## Task directions
Gather all lines in the data that hold the string "objects".
---- Recorded information
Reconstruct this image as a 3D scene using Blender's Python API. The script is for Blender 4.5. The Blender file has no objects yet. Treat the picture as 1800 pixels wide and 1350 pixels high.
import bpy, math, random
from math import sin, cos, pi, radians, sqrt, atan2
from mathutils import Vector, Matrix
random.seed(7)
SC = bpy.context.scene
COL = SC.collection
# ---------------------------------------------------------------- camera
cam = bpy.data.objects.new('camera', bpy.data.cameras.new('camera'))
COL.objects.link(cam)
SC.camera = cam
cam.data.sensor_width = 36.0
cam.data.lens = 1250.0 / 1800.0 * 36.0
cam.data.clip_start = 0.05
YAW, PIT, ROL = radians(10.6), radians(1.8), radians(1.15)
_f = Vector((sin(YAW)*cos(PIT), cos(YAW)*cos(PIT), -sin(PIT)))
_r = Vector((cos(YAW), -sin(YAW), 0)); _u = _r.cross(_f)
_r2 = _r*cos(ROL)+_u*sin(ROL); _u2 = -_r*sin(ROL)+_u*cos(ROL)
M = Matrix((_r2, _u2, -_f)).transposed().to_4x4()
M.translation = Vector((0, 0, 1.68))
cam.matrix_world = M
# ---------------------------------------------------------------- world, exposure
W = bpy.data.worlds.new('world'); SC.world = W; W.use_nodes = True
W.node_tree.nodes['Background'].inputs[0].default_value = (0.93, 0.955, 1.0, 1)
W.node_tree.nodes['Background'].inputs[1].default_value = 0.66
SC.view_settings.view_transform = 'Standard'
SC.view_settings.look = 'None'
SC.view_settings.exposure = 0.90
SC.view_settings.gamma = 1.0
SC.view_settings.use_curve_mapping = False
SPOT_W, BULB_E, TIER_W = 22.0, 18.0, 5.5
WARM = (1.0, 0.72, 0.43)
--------
## Task response
Reconstruct this image as a 3D scene using Blender's Python API. The script is for Blender 4.5. The Blender file has no objects yet. Treat the picture as 1800 pixels wide and 1350 pixels high.
cam = bpy.data.objects.new('camera', bpy.data.cameras.new('camera'))
COL.objects.link(cam)